Wenn Forscher zu viele Ideen haben

16. September 2020 von Laborjournal


Eigentlich müssten gute Forscher diese Zeiten hassen.

Warum das?

Fangen wir an mit der Frage, was einen guten Forscher generell ausmacht. Er sollte offene Probleme erkennen, die richtigen Fragen sowie plausible Hypothesen dazu formulieren — und insbesondere Ideen generieren, wie man die Fragen und Hypothesen auf elegante Weise lösen und prüfen könnte.

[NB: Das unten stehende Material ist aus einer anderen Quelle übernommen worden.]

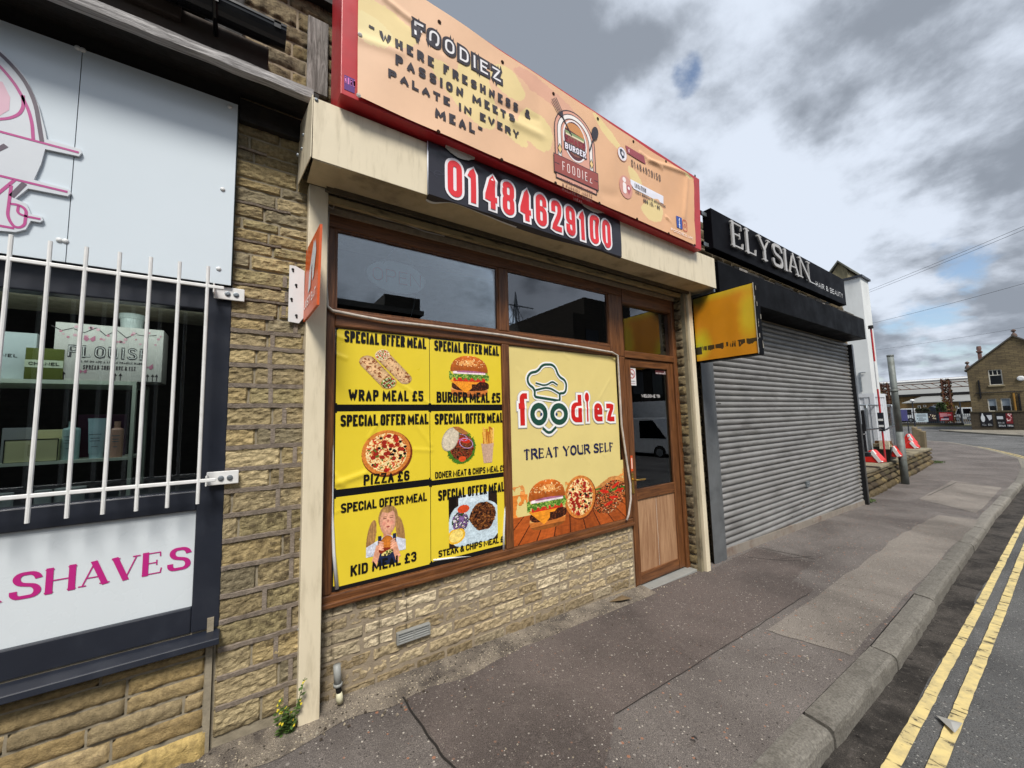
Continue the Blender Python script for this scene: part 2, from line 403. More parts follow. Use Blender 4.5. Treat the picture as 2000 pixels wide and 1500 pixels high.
def text(mb, P, s, bl, tr, wt=.16, col=(0, 0, 0), layer=.002, gap=.16, space=.45, rad=.5, serif=False, thin=.35, sx=1.0, grow=0.0, slant=0, wid=None):
    """fit string s between bottom-left and top-right (u,v); wt: stroke / height"""
    H = tr[1] - bl[1]; Wt = tr[0] - bl[0]; dic = SER if serif else GL
    t = wt * H; tx = t * sx
    adv = 0; n = 0
    for ch in s: adv += (space if ch == ' ' else WD.get(ch, 1.0))
    ngap = len(s) - 1
    # unknown letter width w: sum(adv)*w + n*tx + gaps*gap*H = Wt
    nl = sum(1 for ch in s if ch != ' ')
    wu = (Wt - nl * tx - ngap * gap * H) / max(adv, .01); wu = max(wu, H * .03)
    x = bl[0]; k = 0
    for ch in s:
        if ch == ' ': x += space * wu + gap * H; continue
        gw = WD.get(ch, 1.0) * wu; y0 = bl[1] + t / 2; hh = H - t
        for sg in dic.get(ch, GL.get(ch, GL['I'])).split('|'):
            th, closed, pts = parse(sg)
            gww = gw if gw > 0 else wu
            q = [(x + tx / 2 + a * gww, y0 + b * hh + 0, (rad * (gww if gw > 0 else t)) if r else 0) for a, b, r in pts]
            q = rounded(q, closed)
            def onb(p_, p2): return (p_[1] in (0, 1) and p_[1] != p2[1]) or (p_[0] in (0, 1) and p_[0] != p2[0] and p_[1] == p2[1]) or wt < .16
            x0_, x1_ = onb(pts[0], pts[1]), onb(pts[-1], pts[-2])
            if slant: q = [(a + (b - bl[1]) * slant, b) for a, b in q]
            k += 1
            wd = t * (thin if th else 1) + grow
            stroke(mb, P, q, wd, closed, layer + .00006 * (k % 9), col, True, 1.0 if th else sx, seg=.06, e0=x0_, e1=x1_)
        x += gw + tx + gap * H
    return mb
def disc(mb, P, u, v, r, layer, col, n=24, ry=None, a0=0, a1=2 * math.pi):
    pts = [P.P(u + r * math.cos(a0 + (a1 - a0) * k / n), v + (ry or r) * math.sin(a0 + (a1 - a0) * k / n), layer) for k in range(n)]
    mb.poly(pts, col)
def rect(mb, P, u0, v0, u1, v1, layer, col, r=0.0, seg=.08):
    if r > 0:
        q = []
        for cx, cy, a in ((u1 - r, v1 - r, 0), (u0 + r, v1 - r, 90), (u0 + r, v0 + r, 180), (u1 - r, v0 + r, 270)):
            for k in range(6): an = math.radians(a + 90 * k / 5); q.append(P.P(cx + r * math.cos(an), cy + r * math.sin(an), layer))
        mb.poly(q, col); return
    nu = max(1, int((u1 - u0) / seg)); nv = max(1, int((v1 - v0) / seg))
    mb.grid(nu, nv, lambda a, b: P.P(u0 + (u1 - u0) * a, v0 + (v1 - v0) * b, layer), colfn=lambda a, b: col)
def pol(mb, P, pts, layer, col): mb.poly([P.P(a, b, layer) for a, b in pts], col)

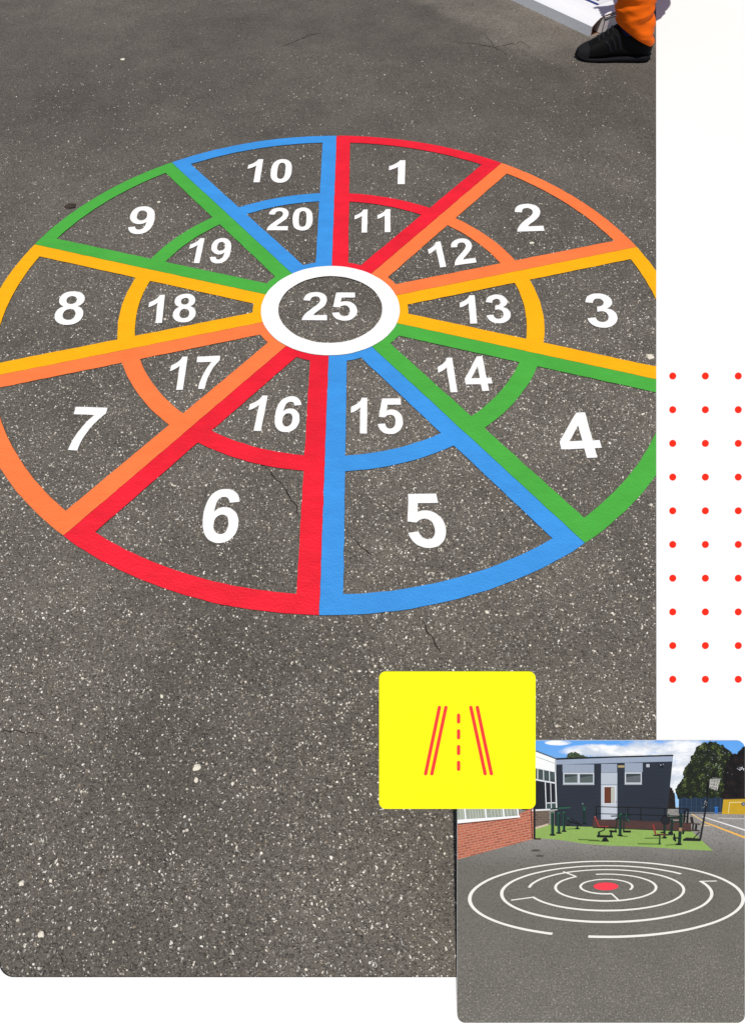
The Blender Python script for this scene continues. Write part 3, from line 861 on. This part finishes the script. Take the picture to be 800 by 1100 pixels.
for (x, y, a, b) in ((575, 913.4, 5.0, 1.25), (579.4, 919.2, 4.6, 1.2)):
    Pic().ell(x, y, a, b, ink(78, 75, 71), 3).done('manhole_print', board)

# trees
def crown(name, outline, cols, nd, lay, size, dens_bias=0.0):
    pc = Pic(); xs = [p[0] for p in outline]; ys = [p[1] for p in outline]
    def inside(x, y):
        r = False; n = len(outline)
        for i in range(n):
            (a, b), (c_, d) = outline[i], outline[(i+1) % n]
            if (b > y) != (d > y) and x < (c_-a)*(y-b)/(d-b)+a: r = not r
        return r
    # ragged base
    rag = []
    for i in range(len(outline)):
        (a, b), (c_, d) = outline[i], outline[(i+1) % len(outline)]
        n = max(1, int(math.hypot(c_-a, d-b)/1.2))
        for j in range(n):
            x, y = a+(c_-a)*j/n, b+(d-b)*j/n
            if y < 853 and 492 < x < 798: x += random.uniform(-.8, .8); y += random.uniform(-.8, .8)
            rag.append((min(x, 799.3), y))
    pc.poly(rag, cols[0], lay)
    k = 0
    while k < nd:
        x, y = random.uniform(min(xs)-1, max(xs)+1), random.uniform(min(ys)-1, max(ys))
        n = noise.noise(Vector((x*.16, y*.16, lay)))
        if not inside(x, y): continue
        if x > 797.6 or (x > 790 and math.hypot(x-790.8, y-804) > 7 and y < 804): k += 1; continue
        k += 1
        g_ = n+random.uniform(-.28, .28)
        ci = 0 if g_ < -.22 else 1 if g_ < .12 else 2 if g_ < .40 else 3
        ci = min(ci, len(cols)-1)
        r = random.uniform(.45, 1.0)*size
        pc.poly([(x+r*math.cos(a0)*random.uniform(.6, 1.2), y+r*.8*math.sin(a0)*random.uniform(.6, 1.2)) for a0 in (0, 1.1, 2.2, 3.4, 4.6, 5.5)], cols[ci], lay+1+ci*.25)
    return pc.done(name, board)
def z6(x, y): return (730+x/11.43, 795+y/11.43)
crown('roof_tree_print', [(607, 814.5), (609, 811), (612, 808.5), (616, 807.5), (620, 808.5), (623, 810.5), (627, 811), (631, 813.5)], [ink(52, 66, 46), ink(74, 92, 62), ink(98, 116, 86)], 60, 3, .9)
crown('small_tree_print', [(715, 846), (718, 844), (721, 846.5), (724, 852), (725, 868), (714, 868)], [ink(26, 22, 22), ink(40, 28, 26), ink(58, 40, 34)], 60, 3, .9)
crown('green_tree_print', [z6(*p) for p in ((-30, 720), (-60, 600), (0, 520), (40, 470), (35, 380), (70, 320), (130, 250), (130, 190), (180, 150), (190, 100), (240, 60), (300, 18), (330, 45), (370, 15), (430, 20), (480, 60), (520, 55), (560, 100), (620, 140), (650, 200), (660, 740))],
      [ink(22, 28, 19), ink(38, 48, 26), ink(64, 80, 38), ink(112, 130, 70)], 3600, 4, .68)
crown('copper_beech_print', [z6(*p) for p in ((500, 740), (540, 560), (520, 440), (560, 330), (560, 260), (600, 200), (640, 165), (700, 165), (760, 90), (798, 70), (798, 740))],
      [ink(14, 12, 14), ink(22, 17, 18), ink(34, 25, 25), ink(50, 38, 36)], 1700, 6, .68)
pc = Pic()
for i in range(26):
    x, y = z6(random.gauss(735, 22), random.gauss(345, 14)); pc.ell(x, y, random.uniform(.3, .9), random.uniform(.25, .6), ink(196, 200, 208), 8.4, 6, .3)
for i in range(60):
    x, y = z6(random.gauss(400, 110), random.gauss(260, 120)); pc.ell(x, y, random.uniform(.2, .55), random.uniform(.2, .45), ink(150, 166, 172), 8.4, 6, .3)
pc.done('sky_gap_print', board)
# fence, bin, yellow wall
pc = Pic(); fc = ink(30, 48, 70, .2, 120)
pc.poly([(728, 873.5), (728.5, 857)]+[(730+45.5*i/12, 857.2-(1.9 if i % 3 == 1 else .2)) for i in range(13)]+[(775, 873.5)], fc, 9)
for i in range(9): pc.line((731+i*5.2, 857.5), (731+i*5.2, 873.5), .5, ink(52, 74, 98), 9.6)
pc.line((728.5, 866), (775, 866.2), .4, ink(50, 70, 92), 9.6); pc.line((735, 872), (775, 872.5), .8, ink(120, 124, 128), 9.7)
pc.done('fence_print', board)
pc = Pic(); pc.rect(766.3, 866.5, 769.6, 873.4, ink(34, 96, 170), 10.4); pc.rect(766, 866, 769.9, 867.2, ink(46, 112, 190), 10.6); pc.done('bin_print', board)
pc = Pic()
pc.poly([(775.6, 858), (799.3, 857.4), (799.3, 874.2), (773.9, 873.8)], ink(190, 154, 34, .16, 90), 10); pc.poly([(775.6, 856.8), (799.3, 856.2), (799.3, 857.6), (775.4, 858.2)], ink(52, 42, 36), 10.5)
for a, b in (((782.2, 861.3), (796, 861)), ((782.2, 861), (780.8, 873))): pc.line(a, b, .7, ink(226, 214, 160), 10.6)
pc.poly([(794.8, 861.4), (799.2, 861.2), (799.1, 863.6), (797, 865.4), (795, 863.8)], ink(58, 72, 96), 10.8); pc.poly([(795.9, 862), (798.2, 861.9), (798.1, 863.4), (797, 864.4)], ink(140, 152, 170), 11)
pc.done('yellow_wall_print', board)

# lawn
t = NT('printed_lawn'); c = t.coord(); f1 = t.noise(c, 320, 3, .7); f2 = t.noise(c, 30, 3)
g = t.mix(f1.outputs[0], alb(112, 148, 62), alb(152, 186, 98))
g = t.mix(t.math('MULTIPLY', f2.outputs[0], .4), g, alb(128, 158, 76))
t.base(g); t.set(Roughness=.6); M['plawn'] = t.m
pc = Pic()
pc.poly([(572, 890), (589, 885), (635, 886.5), (680, 889), (741, 891.5), (764.5, 913.2), (725, 911.2), (685, 908.6), (650, 907.5), (625, 905.5), (608, 902.6), (595, 901), (572, 899.6)], M['plawn'], 10.2)
pc.done('lawn_print', board)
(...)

Das Dumme dabei ist: Jemand, der wirklich gut darin ist, wird viel mehr Ideen produzieren, als er tatsächlich in konkreten Projekten verfolgen und zur „Erkenntnisreife“ bringen kann. Das ist die Kehrseite der immer engeren, zugleich aber immer aufwendigeren Spezialisierung der letzten Jahrzehnte. (Nicht umsonst kursiert zu diesem Dilemma schon lange der Spruch: „Wir erfahren immer mehr über immer weniger — und das wiederum wird immer teurer.“)

Nehmen wir etwa den Max Perutz, den österreichisch-britischen Nobelpreisträger des Jahres 1962. Bekanntlich arbeitete er die allermeiste Zeit seines Forscherlebens ausschließlich — und sehr erfolgreich — an Hämoglobin. Glaubt jemand tatsächlich, dieser brillante Forscher hätte nur gute „Hämoglobin-Ideen“ gehabt? Sicher nicht. Die meisten hat er selbst jedoch nicht weiter verfolgen können, weil sein Hämoglobin-Projekt schon sämtliche finanziellen, technischen und personellen Ressourcen komplett beanspruchte.

Was blieb ihm also übrig? Einen Teil seines „Ideen-Überschusses“ wird Perutz womöglich Kollegen mitgeteilt haben, von denen einige wiederum eventuell die eine oder andere tatsächlich realisierten. Ein gehöriger Teil seiner guten Ideen wird ihm jedoch vielmehr wie Sand zwischen den Fingern zerronnen sein.

Und so dürfte es heute auch vielen anderen gehen. Schließlich ist heute allzu gut bekannt, dass nur ein Bruchteil aller interessanter Ideen am Ende tatsächlich in ein konkretes Forschungsprojekt münden. Der ganze Rest ist unter den Zwängen des aktuellen Systems „gerade einfach nicht realisierbar“.

Schade, wie viele überaus fruchtbare Körner da auskeimen könnten — aber dann doch unbemerkt vertrocknen.

 

(Übrigens sah der US-Physiker David Harris dies vor einigen Jahren offenbar ganz ähnlich, als er sagte: „Gute Wissenschaftler haben in der Regel viel mehr Ideen, als sie verwerten können. Es wäre besser, wenn sie diese mit anderen teilen könnten.“ Zu eben diesem Zweck gründete er damals das Journal of Brief Ideas. Sicher eine gute Idee, die allerdings bis heute leider auch nicht wirklich zur vollen Reife erblüht ist: Das Journal läuft immer noch als Beta-Version.)